On Thu, 03 Feb 2011 16:41:08 -0500, Daniel Gibson<[email protected]>
wrote:

Am 03.02.2011 22:26, schrieb Steven Schveighoffer:
On Thu, 03 Feb 2011 16:03:55 -0500, Daniel Gibson
<[email protected]>  wrote:

Am 03.02.2011 21:48, schrieb Tomek Sowiński:
Speaking of Tango, may I look at it? I remember that beef over the
first
datetime and it gives me shivers...


You probably shouldn't look at the source.
I dunno about the interface (documentation) - it's certainly not
illegal to take
inspiration from it, but maybe then people will again claim that
source was
stolen.. but when you claim that you haven't looked at the source it
may be ok..

It has been posited by Tango's developers that simply looking at the
documentation of a D library isn't enough to understand the library, you
probably have looked at the source.  Until they change that opinion, I
would
avoid even the documentation.

http://lists.puremagic.com/pipermail/phobos/2010-April/000370.html

The pertinent quote from there:

"In my opinion, claiming a clean room implementation of an API in D is
difficult, if for no other reason that it is (due to imperfect doc
generation
etc) somewhat difficult to properly study a D API without at the same
time
reading the source (or glimpsing at it)."

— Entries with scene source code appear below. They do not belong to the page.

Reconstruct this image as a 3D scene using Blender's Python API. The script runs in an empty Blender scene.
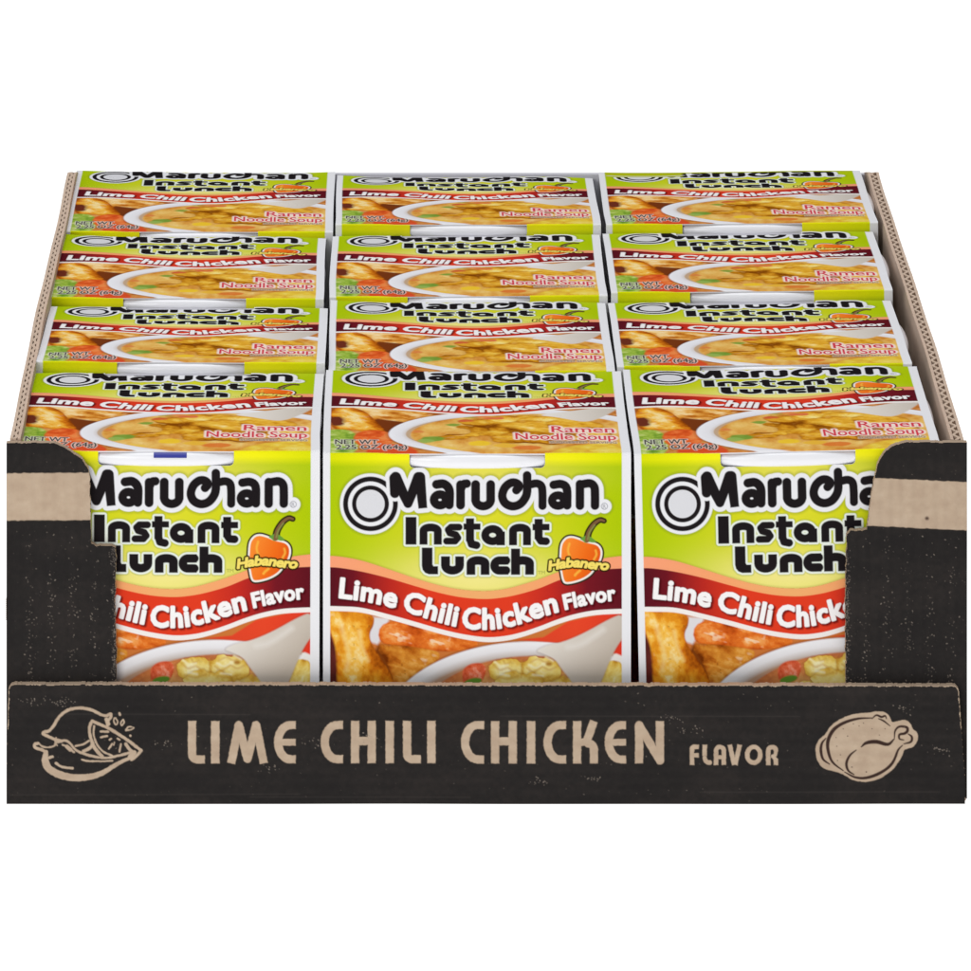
import bpy, bmesh, math, random
import numpy as np

random.seed(4)
RNG = np.random.default_rng(11)
COL = bpy.context.scene.collection

# ---------------------------------------------------------------- scale and camera
S = 1 / 3350.0            # the model is measured in units of 1/3.35 mm
VX, VY, D0 = 396.0, -1330.0, 6574.0
BASE = 804.0
CAMH = BASE - VY


def r_(Y):
    return (D0 + Y) / D0


def wx(x, Y):             # measured place -> real x at depth Y
    return VX + (x - VX) * r_(Y)


def wz(y, Y):             # measured height -> real z at depth Y
    return CAMH - (y - VY) * r_(Y)


# ---------------------------------------------------------------- colour helpers
def lin(c):
    c = np.asarray(c, float) / 255.0
    return np.where(c <= 0.04045, c / 12.92, ((c + 0.055) / 1.055) ** 2.4)


# ---------------------------------------------------------------- noise
def vnoise(X, Y, scale, seed=0):
    x = X / scale
    y = Y / scale
    xi = np.floor(x).astype(np.int64)
    yi = np.floor(y).astype(np.int64)
    fx = x - xi
    fy = y - yi
    fx = fx * fx * (3 - 2 * fx)
    fy = fy * fy * (3 - 2 * fy)

    def h(a, b):
        n = (a * 374761393 + b * 668265263 + seed * 2147483647) & 0xffffffff
        n = ((n ^ (n >> 13)) * 1274126177) & 0xffffffff
        return ((n ^ (n >> 16)) & 0xffff) / 65535.0
    return (h(xi, yi) * (1 - fx) + h(xi + 1, yi) * fx) * (1 - fy) + \
           (h(xi, yi + 1) * (1 - fx) + h(xi + 1, yi + 1) * fx) * fy


def fbm(X, Y, scale, seed=0, oct=4):
    v = 0
    a = 0.5
    t = 0
    for i in range(oct):
        v = v + a * vnoise(X, Y, scale / 2 ** i, seed + i * 17)
        t += a
        a *= 0.55
    return v / t


# ---------------------------------------------------------------- a printed sheet, sampled at its vertices
class Sheet:
    def __init__(s, x0, y0, x1, y1, dx, dy):
        s.nx = int(round((x1 - x0) / dx)) + 1
        s.ny = int(round((y1 - y0) / dy)) + 1
        s.xs = np.linspace(x0, x1, s.nx)
        s.ys = np.linspace(y0, y1, s.ny)
        s.X, s.Y = np.meshgrid(s.xs, s.ys)
        s.C = np.ones((s.ny, s.nx, 3))

    def new(s):
        return np.full(s.X.shape, 1e3)

    def win(s, a, b, c, d):
        i0 = np.searchsorted(s.xs, a)
        i1 = np.searchsorted(s.xs, c)
        j0 = np.searchsorted(s.ys, b)
        j1 = np.searchsorted(s.ys, d)
        return (slice(j0, max(j0, j1)), slice(i0, max(i0, i1)))

    def line(s, D, pts, r, m=9):
        pts = [tuple(map(float, p)) for p in pts]
        if len(pts) == 1:
            pts = pts * 2
        r = [r] * len(pts) if np.isscalar(r) else r
        for k in range(len(pts) - 1):
            (ax, ay), (bx, by) = pts[k], pts[k + 1]
            ra, rb = r[k], r[k + 1]
            q = max(ra, rb) + m
            w = s.win(min(ax, bx) - q, min(ay, by) - q, max(ax, bx) + q, max(ay, by) + q)
            X = s.X[w]
            Y = s.Y[w]
            if X.size == 0:
                continue
            L = (bx - ax) ** 2 + (by - ay) ** 2 + 1e-9
            t = np.clip(((X - ax) * (bx - ax) + (Y - ay) * (by - ay)) / L, 0, 1)
            d = np.hypot(X - ax - t * (bx - ax), Y - ay - t * (by - ay)) - (ra + (rb - ra) * t)
            D[w] = np.minimum(D[w], d)
        return D

    def butt(s, D, a, b, hw, m=9):          # straight stroke with square ends
        ax, ay = a
        bx, by = b
        L = math.hypot(bx - ax, by - ay)
        ux, uy = (bx - ax) / L, (by - ay) / L
        q = hw + m
        w = s.win(min(ax, bx) - q, min(ay, by) - q, max(ax, bx) + q, max(ay, by) + q)
        X = s.X[w] - (ax + bx) / 2
        Y = s.Y[w] - (ay + by) / 2
        if X.size == 0:
            return D
        p = np.abs(X * ux + Y * uy) - L / 2
        n = np.abs(-X * uy + Y * ux) - hw
        d = np.hypot(np.maximum(p, 0), np.maximum(n, 0)) + np.minimum(np.maximum(p, n), 0)
        D[w] = np.minimum(D[w], d)
        return D

    def box(s, D, x0, y0, x1, y1):
        return s.butt(D, (x0, (y0 + y1) / 2), (x1, (y0 + y1) / 2), (y1 - y0) / 2)

    def edges(s, D, E, m=9):                # even-odd edge soup
        E = np.asarray(E, float)
        if len(E) == 0:
            return D
        w = s.win(E[:, :, 0].min() - m, E[:, :, 1].min() - m, E[:, :, 0].max() + m, E[:, :, 1].max() + m)
        X = s.X[w]
        Y = s.Y[w]
        if X.size == 0:
            return D
        d2 = np.full(X.shape, 1e9)
        ins = np.zeros(X.shape, bool)
        for (ax, ay), (bx, by) in E:
            L = (bx - ax) ** 2 + (by - ay) ** 2 + 1e-12
            t = np.clip(((X - ax) * (bx - ax) + (Y - ay) * (by - ay)) / L, 0, 1)
            d2 = np.minimum(d2, (X - ax - t * (bx - ax)) ** 2 + (Y - ay - t * (by - ay)) ** 2)
            if ay != by:
                c = ((ay > Y) != (by > Y)) & (X < (bx - ax) * (Y - ay) / (by - ay) + ax)
                ins ^= c
        d = np.sqrt(d2)
        d[ins] *= -1
        D[w] = np.minimum(D[w], d)
        return D

    def poly(s, D, pts, m=9, smooth=0):
        pts = np.asarray(pts, float)
        for _ in range(smooth):
            nx = np.roll(pts, -1, 0)
            pts = np.stack([pts * .75 + nx * .25, pts * .25 + nx * .75], 1).reshape(-1, 2)
        return s.edges(D, np.stack([pts, np.roll(pts, -1, 0)], 1), m)

    def ell(s, D, cx, cy, rx, ry, rot=0):
        c, q = math.cos(math.radians(rot)), math.sin(math.radians(rot))
        X = (s.X - cx) * c + (s.Y - cy) * q
        Y = -(s.X - cx) * q + (s.Y - cy) * c
        k = np.hypot(X / rx, Y / ry)
        g = np.hypot(X / rx ** 2, Y / ry ** 2) + 1e-9
        d = np.where(k > 1e-4, k * (k - 1) / g, -min(rx, ry))
        np.minimum(D, d, out=D)
        return D

    def cov(s, D, off=0.0, soft=0.45):
        return np.clip(0.5 - (D - off) / (2 * soft), 0, 1)

    def fill(s, D, c, off=0.0, soft=0.45, a=1.0, clip=None):
        k = s.cov(D, off, soft) * a
        if clip is not None:
            k = k * clip
        c = np.asarray(c, float)
        s.C = s.C * (1 - k[..., None]) + (c if c.ndim == 3 else lin(c)) * k[..., None]

    def ramp(s, f, stops):                  # field 0..1 -> colours between stops (sRGB)
        cs = lin([c for _, c in stops])
        ps = [p for p, _ in stops]
        return np.stack([np.interp(f, ps, cs[:, i]) for i in range(3)], -1)


def arc(cx, cy, rx, ry, a0, a1, n=14):
    return [(cx + rx * math.cos(math.radians(a0 + (a1 - a0) * i / n)),
             cy + ry * math.sin(math.radians(a0 + (a1 - a0) * i / n))) for i in range(n + 1)]


def cat(pts, k=4):                          # smooth open curve through points
    P = [np.array(p, float) for p in pts]
    P = [2 * P[0] - P[1]] + P + [2 * P[-1] - P[-2]]
    out = []
    for i in range(1, len(P) - 2):
        for j in range(k):
            t = j / k
            out.append(tuple(0.5 * ((2 * P[i]) + (-P[i - 1] + P[i + 1]) * t + (2 * P[i - 1] - 5 * P[i] + 4 * P[i + 1] - P[i + 2]) * t * t
                                    + (-P[i - 1] + 3 * P[i] - 3 * P[i + 1] + P[i + 2]) * t ** 3)))
    out.append(tuple(P[-2]))
    return out


# ---------------------------------------------------------------- built-in lettering outlines as edge soup
def text_edges(body, x0, x1, yb, cap, shear=0.0, warp=None, space=1.0):
    cu = bpy.data.curves.new('lettering', 'FONT')
    cu.body = body
    cu.fill_mode = 'NONE'
    cu.resolution_u = 3
    cu.shear = shear
    cu.space_character = space
    ob = bpy.data.objects.new('lettering', cu)
    COL.objects.link(ob)
    bpy.context.view_layer.update()
    me = ob.evaluated_get(bpy.context.evaluated_depsgraph_get()).to_mesh()
    V = np.array([v.co[:2] for v in me.vertices])
    E = np.array([e.vertices[:] for e in me.edges])
    bpy.data.objects.remove(ob)
    bpy.data.curves.remove(cu)
    lo, hi = V[:, 0].min(), V[:, 0].max()
    x = x0 + (V[:, 0] - lo) / (hi - lo) * (x1 - x0)
    h = V[:, 1] / 0.729 * cap
    if warp is None:
        P = np.stack([x, yb - h], 1)
    else:
        y = warp(x)
        sl = (warp(x + 1) - warp(x - 1)) / 2
        n = np.sqrt(1 + sl * sl)
        P = np.stack([x + h * sl / n * 0.8, y - h / n], 1)
    return P[E]


# ---------------------------------------------------------------- mesh from a sheet
def sheet_mesh(name, sh, place, keep=None, skirt=None, skirt_dir=(0, 1, 0), skirt_col=(205, 200, 195), gain=1.0):
    """place(X, Y) -> world px coords (3 arrays). keep: bool mask of vertices. skirt: depth of card edge."""
    px, py, pz = place(sh.X, sh.Y)
    V = np.stack([px, py, pz], -1).reshape(-1, 3)
    C = sh.C.reshape(-1, 3) * gain
    nx, ny = sh.nx, sh.ny
    idx = np.arange(nx * ny).reshape(ny, nx)
    a = idx[:-1, :-1]
    b = idx[:-1, 1:]
    c = idx[1:, 1:]
    d = idx[1:, :-1]
    ok = np.ones((ny - 1, nx - 1), bool)
    if keep is not None:
        ok = keep[:-1, :-1] & keep[:-1, 1:] & keep[1:, 1:] & keep[1:, :-1]
    F = np.stack([a[ok], d[ok], c[ok], b[ok]], -1)
    if skirt:
        o = np.pad(ok, 1)
        side = []
        m = ok & ~o[:-2, 1:-1]
        side.append(np.stack([a[m], b[m]], -1))
        m = ok & ~o[2:, 1:-1]
        side.append(np.stack([c[m], d[m]], -1))
        m = ok & ~o[1:-1, :-2]
        side.append(np.stack([d[m], a[m]], -1))
        m = ok & ~o[1:-1, 2:]
        side.append(np.stack([b[m], c[m]], -1))
        side = np.concatenate(side)
        n0 = len(V)
        k = len(side)
        sd = np.array(skirt_dir, float) * skirt
        Va = V[side[:, 0]]
        Vb = V[side[:, 1]]
        V = np.concatenate([V, Va, Vb, Vb + sd, Va + sd])
        q = n0 + np.arange(k)
        F = np.concatenate([F, np.stack([q, q + k, q + 2 * k, q + 3 * k], -1)])
        C = np.concatenate([C, np.tile(lin(skirt_col), (4 * k, 1))])
    used = np.zeros(len(V), bool)
    used[F.ravel()] = True
    remap = np.cumsum(used) - 1
    V = V[used] * S
    C = C[used]
    F = remap[F]
    me = bpy.data.meshes.new(name)
    me.vertices.add(len(V))
    me.vertices.foreach_set('co', V.astype(np.float32).ravel())
    me.loops.add(len(F) * 4)
    me.loops.foreach_set('vertex_index', F.astype(np.int32).ravel())
    me.polygons.add(len(F))
    me.polygons.foreach_set('loop_start', np.arange(0, len(F) * 4, 4, dtype=np.int32))
    me.update(calc_edges=True)
    at = me.color_attributes.new('ink', 'FLOAT_COLOR', 'POINT')
    at.data.foreach_set('color', np.concatenate([np.clip(C, 0, 1), np.ones((len(C), 1))], 1).astype(np.float32).ravel())
    me.validate()
    return me


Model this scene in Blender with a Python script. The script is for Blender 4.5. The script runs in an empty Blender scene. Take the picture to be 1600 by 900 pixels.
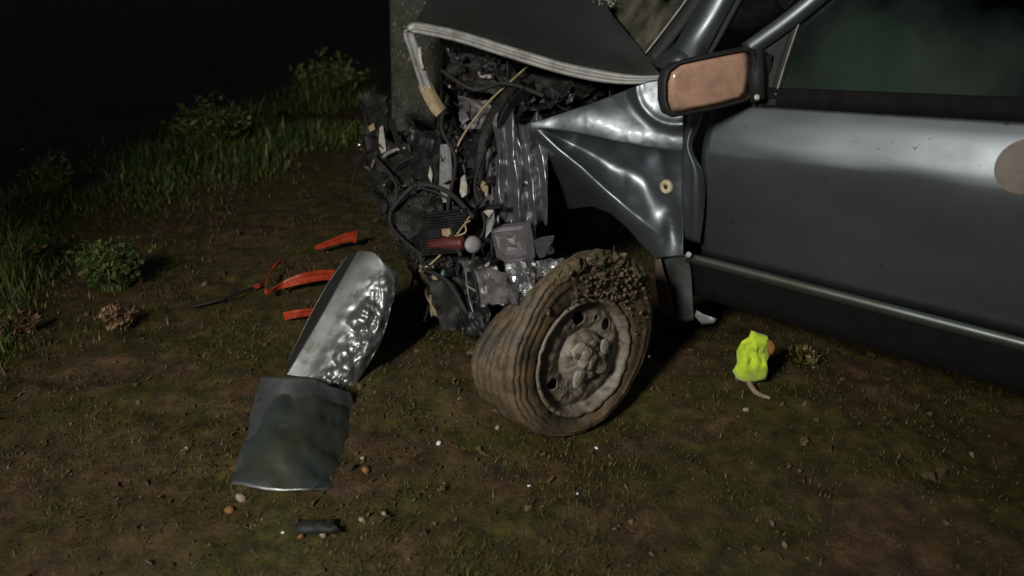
import bpy, bmesh, math, random
from mathutils import Vector, noise, Matrix
R = math.radians
SC = bpy.context.scene
COL = SC.collection
rnd = random.Random(7)

# ------------------------------------------------------------------ camera
FPX, PITCH, CAMH = 1150.0, R(25.0), 1.35
cam = bpy.data.cameras.new("camera")
cam.lens = FPX * 36.0 / 1600.0
cam.sensor_width = 36.0
cam.clip_start, cam.clip_end = 0.02, 800.0
cam_o = bpy.data.objects.new("camera", cam)
cam_o.location = (0, 0, CAMH)
cam_o.rotation_euler = (math.pi / 2 - PITCH, 0, 0)
COL.objects.link(cam_o)
SC.camera = cam_o
cam.dof.use_dof = True
cam.dof.focus_distance = 2.45
cam.dof.aperture_fstop = 1.7

# ------------------------------------------------------------------ night sky, moon, rescue floodlight
SUN_EL, SUN_AZ = R(48), R(140)
world = bpy.data.worlds.new("World")
SC.world = world
world.use_nodes = True
wn = world.node_tree.nodes
sky = wn.new("ShaderNodeTexSky")
sky.sky_type = 'NISHITA'
sky.sun_disc = False
sky.sun_elevation = SUN_EL
sky.sun_rotation = SUN_AZ
wn["Background"].inputs[1].default_value = 0.0055
world.node_tree.links.new(sky.outputs[0], wn["Background"].inputs[0])

def aim(o, target):
    o.rotation_euler = (Vector(target) - o.location).to_track_quat('-Z', 'Y').to_euler()

moon = bpy.data.lights.new("moon", 'SUN')
moon.energy = 0.012
moon.angle = R(0.5)
moon_o = bpy.data.objects.new("moon", moon)
moon_o.location = (math.sin(SUN_AZ) * 20, math.cos(SUN_AZ) * 20, 22)
COL.objects.link(moon_o)
aim(moon_o, (0, 0, 0))

flood = bpy.data.lights.new("floodlight", 'SPOT')
flood.energy = 960
flood.color = (1.0, 0.97, 0.91)
flood.shadow_soft_size = 0.45
flood.spot_size = R(62)
flood.spot_blend = 1.0
flood_o = bpy.data.objects.new("floodlight", flood)
flood_o.location = (-2.3, -1.6, 2.9)
COL.objects.link(flood_o)
aim(flood_o, (0.14, 2.75, 0.42))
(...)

They can claim whatever they want.. if Tomek says he only looked at the
documentation (for an idea how a good interface for a XML lib may look
like)
they can hardly prove anything.

This exact situation was the case of the prior-mentioned infringement
accusation.

It's sad to read how much these Tango assholes are trying to wreck the whole 
language. I doubt their implementation is any better than the high performance 
C++ libraries. I've been using RapidXML before and it's damn fast. My recipe 
for success would be: use the Boost license, do a clean room implementation 
inspired by the best C++ code, use ranges instead of slices or iterators, use 
Phobos free function and naming conventions, get Andrei's blessing. This will 
teach the Tango douchebags a lesson or two.

They always complain about us doing NIH code. But they're forcing us!

I think it's reasonable of me to ask avoiding reopening a debate that has little chance of being solved by emotional rhetoric.

Regarding taking inspiration from Tango code, I don't know what the exact licensing issues are but the lesson learned during past incidents is clear: Phobos contributors should conservatively avoid looking at Tango. This is not difficult because there are many XML libraries of good quality and performance. So let's.